In beta decay, a neutron in the nucleus is transformed into a proton and an electron. This electron, known as a beta particle, is ejected from the nucleus:

• The atomic number increases by 1 because of the new proton.
• The overall mass number remains unchanged.

The case of \( \frac{248}{97} \) Bk (Berkelium) in the exercise is a classic example. When \( \beta^- \) decay occurs, the atomic number increases from 97 to 98, while the mass number remains at 248. According to the periodic table, the element with an atomic number of 98 is Californium (Cf). Hence, \( \frac{248}{97} \) Bk decays to \( \frac{248}{98} \) Cf.
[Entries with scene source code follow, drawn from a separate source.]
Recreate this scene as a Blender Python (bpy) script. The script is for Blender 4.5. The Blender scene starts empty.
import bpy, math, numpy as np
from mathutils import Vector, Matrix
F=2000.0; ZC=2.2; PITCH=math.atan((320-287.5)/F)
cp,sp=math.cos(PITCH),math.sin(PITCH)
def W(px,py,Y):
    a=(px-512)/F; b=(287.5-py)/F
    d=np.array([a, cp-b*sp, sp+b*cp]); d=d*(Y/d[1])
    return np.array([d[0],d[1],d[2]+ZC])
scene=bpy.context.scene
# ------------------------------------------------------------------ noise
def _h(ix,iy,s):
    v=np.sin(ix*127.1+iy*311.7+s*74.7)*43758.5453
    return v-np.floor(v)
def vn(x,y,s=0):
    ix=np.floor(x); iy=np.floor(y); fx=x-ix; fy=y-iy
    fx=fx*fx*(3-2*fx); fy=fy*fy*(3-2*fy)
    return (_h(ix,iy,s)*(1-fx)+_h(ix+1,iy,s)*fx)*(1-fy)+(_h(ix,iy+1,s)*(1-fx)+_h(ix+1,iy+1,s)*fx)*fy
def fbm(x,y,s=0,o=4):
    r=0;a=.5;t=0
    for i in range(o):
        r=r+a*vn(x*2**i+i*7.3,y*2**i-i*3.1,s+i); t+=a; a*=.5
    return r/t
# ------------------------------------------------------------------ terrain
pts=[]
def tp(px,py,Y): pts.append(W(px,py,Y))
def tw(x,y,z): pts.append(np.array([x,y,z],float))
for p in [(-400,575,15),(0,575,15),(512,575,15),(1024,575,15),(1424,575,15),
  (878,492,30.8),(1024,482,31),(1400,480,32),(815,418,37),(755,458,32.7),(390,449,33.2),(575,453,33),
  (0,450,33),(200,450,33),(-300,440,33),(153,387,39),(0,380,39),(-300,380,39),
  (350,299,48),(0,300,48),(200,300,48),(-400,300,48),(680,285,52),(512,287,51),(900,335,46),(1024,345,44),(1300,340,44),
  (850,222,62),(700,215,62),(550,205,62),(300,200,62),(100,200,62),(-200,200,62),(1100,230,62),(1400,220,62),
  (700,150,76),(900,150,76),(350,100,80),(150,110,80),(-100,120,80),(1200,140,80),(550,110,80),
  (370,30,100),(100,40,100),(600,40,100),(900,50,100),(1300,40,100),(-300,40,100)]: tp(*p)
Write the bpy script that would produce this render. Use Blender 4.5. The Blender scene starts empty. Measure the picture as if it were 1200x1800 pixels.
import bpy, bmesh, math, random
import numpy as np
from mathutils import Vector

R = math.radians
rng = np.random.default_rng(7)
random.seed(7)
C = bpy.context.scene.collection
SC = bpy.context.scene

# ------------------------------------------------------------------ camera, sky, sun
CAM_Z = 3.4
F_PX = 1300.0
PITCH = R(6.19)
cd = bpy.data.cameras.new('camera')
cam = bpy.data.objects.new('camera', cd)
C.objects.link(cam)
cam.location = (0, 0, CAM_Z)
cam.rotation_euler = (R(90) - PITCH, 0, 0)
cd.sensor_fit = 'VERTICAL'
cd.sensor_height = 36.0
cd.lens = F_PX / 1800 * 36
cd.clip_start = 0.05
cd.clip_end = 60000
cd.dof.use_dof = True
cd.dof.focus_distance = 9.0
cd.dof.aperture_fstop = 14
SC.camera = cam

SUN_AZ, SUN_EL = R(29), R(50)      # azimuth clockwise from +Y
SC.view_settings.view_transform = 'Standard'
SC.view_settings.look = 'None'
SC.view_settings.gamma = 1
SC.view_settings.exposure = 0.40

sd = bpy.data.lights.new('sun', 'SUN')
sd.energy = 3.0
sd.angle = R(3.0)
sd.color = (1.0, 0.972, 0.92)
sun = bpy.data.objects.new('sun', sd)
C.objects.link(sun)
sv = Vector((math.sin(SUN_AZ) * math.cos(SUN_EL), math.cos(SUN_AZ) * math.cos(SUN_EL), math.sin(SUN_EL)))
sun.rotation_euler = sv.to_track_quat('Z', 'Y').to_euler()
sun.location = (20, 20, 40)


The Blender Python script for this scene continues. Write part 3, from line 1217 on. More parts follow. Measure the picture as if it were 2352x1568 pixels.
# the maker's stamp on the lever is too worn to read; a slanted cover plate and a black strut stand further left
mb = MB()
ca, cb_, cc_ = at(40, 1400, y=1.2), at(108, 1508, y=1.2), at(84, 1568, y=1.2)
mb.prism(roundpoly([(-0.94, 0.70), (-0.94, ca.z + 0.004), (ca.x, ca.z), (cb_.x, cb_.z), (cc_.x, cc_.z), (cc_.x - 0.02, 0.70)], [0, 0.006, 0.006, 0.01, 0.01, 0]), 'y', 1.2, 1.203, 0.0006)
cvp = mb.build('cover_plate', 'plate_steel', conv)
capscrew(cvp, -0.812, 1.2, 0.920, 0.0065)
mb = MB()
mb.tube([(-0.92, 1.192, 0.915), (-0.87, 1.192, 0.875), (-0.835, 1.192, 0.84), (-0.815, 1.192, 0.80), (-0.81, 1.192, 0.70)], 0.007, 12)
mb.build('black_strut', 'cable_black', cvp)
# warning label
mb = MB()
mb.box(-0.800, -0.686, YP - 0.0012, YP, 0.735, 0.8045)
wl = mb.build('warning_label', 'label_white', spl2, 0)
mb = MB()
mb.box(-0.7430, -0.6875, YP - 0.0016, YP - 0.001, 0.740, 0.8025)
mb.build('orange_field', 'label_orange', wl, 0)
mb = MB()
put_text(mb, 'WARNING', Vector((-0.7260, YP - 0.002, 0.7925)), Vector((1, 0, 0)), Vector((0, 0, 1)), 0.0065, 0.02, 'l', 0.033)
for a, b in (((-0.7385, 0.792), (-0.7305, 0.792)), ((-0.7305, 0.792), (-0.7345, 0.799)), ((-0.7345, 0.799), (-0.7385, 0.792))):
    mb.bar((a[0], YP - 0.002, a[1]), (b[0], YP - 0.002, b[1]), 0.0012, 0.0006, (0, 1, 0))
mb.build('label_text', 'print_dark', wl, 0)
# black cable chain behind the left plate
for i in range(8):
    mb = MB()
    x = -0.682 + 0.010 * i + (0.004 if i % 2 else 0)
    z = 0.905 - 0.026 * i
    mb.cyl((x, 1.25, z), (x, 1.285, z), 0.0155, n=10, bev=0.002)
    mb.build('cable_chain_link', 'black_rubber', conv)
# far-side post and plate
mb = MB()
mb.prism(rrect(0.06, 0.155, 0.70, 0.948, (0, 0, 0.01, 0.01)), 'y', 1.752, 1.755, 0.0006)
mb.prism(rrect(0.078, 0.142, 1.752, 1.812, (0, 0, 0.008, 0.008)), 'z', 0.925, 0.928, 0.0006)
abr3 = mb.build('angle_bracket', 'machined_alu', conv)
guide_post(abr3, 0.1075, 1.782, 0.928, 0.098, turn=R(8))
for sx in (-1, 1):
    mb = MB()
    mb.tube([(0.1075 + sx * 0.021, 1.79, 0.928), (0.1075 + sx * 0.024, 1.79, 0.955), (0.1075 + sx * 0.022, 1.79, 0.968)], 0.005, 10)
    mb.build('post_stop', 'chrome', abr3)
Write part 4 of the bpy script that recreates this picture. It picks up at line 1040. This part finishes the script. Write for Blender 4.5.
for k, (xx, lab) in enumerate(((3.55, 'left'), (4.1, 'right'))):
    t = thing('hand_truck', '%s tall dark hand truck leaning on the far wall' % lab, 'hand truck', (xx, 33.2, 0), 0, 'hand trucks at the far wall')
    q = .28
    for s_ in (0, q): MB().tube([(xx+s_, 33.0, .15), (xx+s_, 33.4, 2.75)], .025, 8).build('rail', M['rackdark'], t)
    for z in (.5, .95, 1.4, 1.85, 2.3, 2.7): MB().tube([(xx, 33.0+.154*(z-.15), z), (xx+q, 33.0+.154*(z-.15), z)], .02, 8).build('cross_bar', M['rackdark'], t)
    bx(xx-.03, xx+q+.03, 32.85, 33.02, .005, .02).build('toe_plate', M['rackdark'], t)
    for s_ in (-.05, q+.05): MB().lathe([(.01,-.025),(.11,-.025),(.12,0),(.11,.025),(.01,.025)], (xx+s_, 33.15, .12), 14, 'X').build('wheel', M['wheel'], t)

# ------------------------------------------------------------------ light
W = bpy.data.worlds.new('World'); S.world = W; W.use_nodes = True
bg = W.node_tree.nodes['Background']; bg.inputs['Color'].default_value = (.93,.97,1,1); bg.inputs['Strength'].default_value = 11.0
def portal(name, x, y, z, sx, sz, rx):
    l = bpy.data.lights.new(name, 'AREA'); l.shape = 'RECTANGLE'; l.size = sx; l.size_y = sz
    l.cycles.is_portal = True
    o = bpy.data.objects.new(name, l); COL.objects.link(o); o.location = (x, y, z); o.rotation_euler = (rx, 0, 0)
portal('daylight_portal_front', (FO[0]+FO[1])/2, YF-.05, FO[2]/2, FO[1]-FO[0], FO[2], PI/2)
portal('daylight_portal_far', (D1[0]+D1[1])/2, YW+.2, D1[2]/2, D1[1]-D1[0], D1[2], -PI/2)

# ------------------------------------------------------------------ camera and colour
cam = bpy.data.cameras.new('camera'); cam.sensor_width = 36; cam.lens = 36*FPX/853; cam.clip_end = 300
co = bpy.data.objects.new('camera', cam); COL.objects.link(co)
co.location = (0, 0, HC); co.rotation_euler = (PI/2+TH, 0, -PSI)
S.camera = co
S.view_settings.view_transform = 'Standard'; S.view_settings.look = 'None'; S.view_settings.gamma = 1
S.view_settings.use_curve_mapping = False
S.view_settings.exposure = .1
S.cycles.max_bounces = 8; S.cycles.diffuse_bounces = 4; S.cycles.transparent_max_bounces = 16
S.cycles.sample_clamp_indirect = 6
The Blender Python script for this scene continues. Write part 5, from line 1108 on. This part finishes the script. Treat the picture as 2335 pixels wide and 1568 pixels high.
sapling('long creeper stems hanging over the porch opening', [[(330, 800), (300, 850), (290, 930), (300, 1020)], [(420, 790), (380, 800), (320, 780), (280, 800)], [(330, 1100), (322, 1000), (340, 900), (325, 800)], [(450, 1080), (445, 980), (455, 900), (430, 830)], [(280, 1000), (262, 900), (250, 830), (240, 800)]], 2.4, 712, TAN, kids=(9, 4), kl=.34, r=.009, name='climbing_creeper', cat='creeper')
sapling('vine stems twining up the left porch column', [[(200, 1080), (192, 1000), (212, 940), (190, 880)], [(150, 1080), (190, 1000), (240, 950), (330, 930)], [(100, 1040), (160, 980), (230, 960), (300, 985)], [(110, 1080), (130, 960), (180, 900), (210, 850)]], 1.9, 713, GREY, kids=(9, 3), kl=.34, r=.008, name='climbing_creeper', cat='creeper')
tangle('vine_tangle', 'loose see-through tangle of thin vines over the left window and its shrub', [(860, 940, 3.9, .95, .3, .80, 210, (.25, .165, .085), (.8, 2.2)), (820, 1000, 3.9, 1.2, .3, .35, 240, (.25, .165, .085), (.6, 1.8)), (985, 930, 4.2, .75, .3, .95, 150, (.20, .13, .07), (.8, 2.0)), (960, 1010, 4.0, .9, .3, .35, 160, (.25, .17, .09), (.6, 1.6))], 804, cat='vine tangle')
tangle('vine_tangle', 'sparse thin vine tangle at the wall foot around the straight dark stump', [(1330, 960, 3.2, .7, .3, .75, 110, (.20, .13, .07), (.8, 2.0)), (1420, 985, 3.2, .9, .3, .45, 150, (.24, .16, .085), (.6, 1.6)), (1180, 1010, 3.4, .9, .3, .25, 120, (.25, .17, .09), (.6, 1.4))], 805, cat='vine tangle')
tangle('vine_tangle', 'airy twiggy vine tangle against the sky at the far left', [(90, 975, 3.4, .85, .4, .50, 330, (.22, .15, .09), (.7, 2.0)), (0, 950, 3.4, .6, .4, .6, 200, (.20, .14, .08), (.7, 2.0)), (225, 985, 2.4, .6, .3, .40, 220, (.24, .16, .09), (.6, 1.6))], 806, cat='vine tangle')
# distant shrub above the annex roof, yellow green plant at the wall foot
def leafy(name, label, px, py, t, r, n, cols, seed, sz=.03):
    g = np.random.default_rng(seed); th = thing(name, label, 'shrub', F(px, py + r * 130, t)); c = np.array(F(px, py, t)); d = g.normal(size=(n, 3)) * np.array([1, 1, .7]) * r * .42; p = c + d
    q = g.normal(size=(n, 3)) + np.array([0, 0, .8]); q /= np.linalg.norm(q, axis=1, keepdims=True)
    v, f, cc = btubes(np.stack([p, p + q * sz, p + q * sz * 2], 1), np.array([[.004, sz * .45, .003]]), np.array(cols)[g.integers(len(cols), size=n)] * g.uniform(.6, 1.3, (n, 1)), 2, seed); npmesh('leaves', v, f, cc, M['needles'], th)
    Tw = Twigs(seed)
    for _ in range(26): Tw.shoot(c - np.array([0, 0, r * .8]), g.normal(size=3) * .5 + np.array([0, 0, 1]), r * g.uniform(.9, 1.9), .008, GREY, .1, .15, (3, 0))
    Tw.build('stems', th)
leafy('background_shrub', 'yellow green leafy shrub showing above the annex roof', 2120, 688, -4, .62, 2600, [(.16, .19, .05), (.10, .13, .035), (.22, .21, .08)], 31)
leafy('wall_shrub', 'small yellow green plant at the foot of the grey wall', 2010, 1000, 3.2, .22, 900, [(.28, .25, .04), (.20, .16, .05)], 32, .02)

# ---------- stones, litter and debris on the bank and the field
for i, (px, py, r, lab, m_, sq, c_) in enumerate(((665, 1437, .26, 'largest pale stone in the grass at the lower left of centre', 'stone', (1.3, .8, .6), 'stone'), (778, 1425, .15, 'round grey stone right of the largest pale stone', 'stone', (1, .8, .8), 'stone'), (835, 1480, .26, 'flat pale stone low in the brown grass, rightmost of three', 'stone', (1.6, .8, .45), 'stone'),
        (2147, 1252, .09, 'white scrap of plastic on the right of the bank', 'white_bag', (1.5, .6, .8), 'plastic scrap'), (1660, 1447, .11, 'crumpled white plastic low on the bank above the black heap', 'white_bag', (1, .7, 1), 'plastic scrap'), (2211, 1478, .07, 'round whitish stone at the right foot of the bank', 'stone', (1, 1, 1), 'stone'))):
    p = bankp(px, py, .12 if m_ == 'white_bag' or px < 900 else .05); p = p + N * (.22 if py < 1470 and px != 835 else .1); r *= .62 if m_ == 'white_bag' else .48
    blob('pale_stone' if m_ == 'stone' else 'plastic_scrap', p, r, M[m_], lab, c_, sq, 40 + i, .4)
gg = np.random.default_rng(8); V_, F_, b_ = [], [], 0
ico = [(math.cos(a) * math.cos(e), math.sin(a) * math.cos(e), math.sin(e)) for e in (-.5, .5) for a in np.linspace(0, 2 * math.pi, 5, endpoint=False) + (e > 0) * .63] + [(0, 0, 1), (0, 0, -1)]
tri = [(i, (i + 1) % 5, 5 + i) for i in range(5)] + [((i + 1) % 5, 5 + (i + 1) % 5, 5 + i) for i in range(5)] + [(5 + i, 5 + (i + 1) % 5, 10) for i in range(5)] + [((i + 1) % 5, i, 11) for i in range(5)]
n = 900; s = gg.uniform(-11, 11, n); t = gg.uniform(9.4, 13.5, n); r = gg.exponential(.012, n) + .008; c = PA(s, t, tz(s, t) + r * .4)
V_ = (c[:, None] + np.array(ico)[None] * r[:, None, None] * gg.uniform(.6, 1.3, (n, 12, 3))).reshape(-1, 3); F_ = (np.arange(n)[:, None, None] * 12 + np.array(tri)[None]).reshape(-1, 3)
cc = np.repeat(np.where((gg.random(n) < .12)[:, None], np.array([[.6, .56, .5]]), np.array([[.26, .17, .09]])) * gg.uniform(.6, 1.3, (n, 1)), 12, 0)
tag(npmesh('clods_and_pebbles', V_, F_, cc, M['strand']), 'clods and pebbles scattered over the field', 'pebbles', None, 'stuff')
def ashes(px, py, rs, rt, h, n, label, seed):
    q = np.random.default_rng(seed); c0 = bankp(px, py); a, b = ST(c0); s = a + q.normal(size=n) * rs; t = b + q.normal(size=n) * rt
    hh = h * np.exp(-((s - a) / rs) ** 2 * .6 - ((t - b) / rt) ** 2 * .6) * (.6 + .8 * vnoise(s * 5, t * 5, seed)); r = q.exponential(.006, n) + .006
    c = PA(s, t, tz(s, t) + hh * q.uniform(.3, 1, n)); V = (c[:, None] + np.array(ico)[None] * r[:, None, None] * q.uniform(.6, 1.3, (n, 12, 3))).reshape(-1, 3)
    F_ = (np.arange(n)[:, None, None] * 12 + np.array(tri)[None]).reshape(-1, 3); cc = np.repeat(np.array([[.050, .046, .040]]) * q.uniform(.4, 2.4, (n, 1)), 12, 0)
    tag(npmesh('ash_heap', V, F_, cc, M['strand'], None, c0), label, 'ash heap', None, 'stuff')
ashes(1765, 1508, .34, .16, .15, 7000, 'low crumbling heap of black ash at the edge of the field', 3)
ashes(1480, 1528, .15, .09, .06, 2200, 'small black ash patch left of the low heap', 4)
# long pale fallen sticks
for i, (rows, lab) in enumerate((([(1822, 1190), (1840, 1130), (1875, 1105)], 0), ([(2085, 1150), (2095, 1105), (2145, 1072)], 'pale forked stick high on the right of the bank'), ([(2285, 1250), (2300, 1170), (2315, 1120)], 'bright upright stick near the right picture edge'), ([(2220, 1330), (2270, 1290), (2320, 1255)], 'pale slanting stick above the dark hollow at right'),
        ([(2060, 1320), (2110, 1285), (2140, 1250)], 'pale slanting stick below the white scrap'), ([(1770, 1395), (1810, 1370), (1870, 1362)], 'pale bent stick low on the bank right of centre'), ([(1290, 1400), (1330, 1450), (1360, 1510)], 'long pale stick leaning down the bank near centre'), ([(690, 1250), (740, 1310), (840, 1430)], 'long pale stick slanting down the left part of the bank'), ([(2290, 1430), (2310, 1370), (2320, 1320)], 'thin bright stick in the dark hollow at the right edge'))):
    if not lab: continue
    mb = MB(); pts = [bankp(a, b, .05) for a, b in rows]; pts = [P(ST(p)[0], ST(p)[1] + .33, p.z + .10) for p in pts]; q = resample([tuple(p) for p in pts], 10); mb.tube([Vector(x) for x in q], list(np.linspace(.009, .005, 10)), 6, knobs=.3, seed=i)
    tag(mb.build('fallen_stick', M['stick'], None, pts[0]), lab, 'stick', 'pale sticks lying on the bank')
Electron capture (EC) is a process where an inner orbital electron is captured by the nucleus, which increases the number of neutrons:

• A proton is converted into a neutron, decreasing the atomic number by 1.
• The mass number remains constant.

In the scenario presented, \( \frac{196}{82} \) Pb (lead) undergoes two successive electron capture processes. Each capturing of an electron decreases the atomic number by one. Consequently, two successive EC processes will decrease the atomic number from 82 to 80, with the mass number remaining at 196. The resulting element, according to the periodic table, is Mercury (Hg). Therefore, after two EC processes, \( \frac{196}{82} \) Pb becomes \( \frac{196}{80} \) Hg.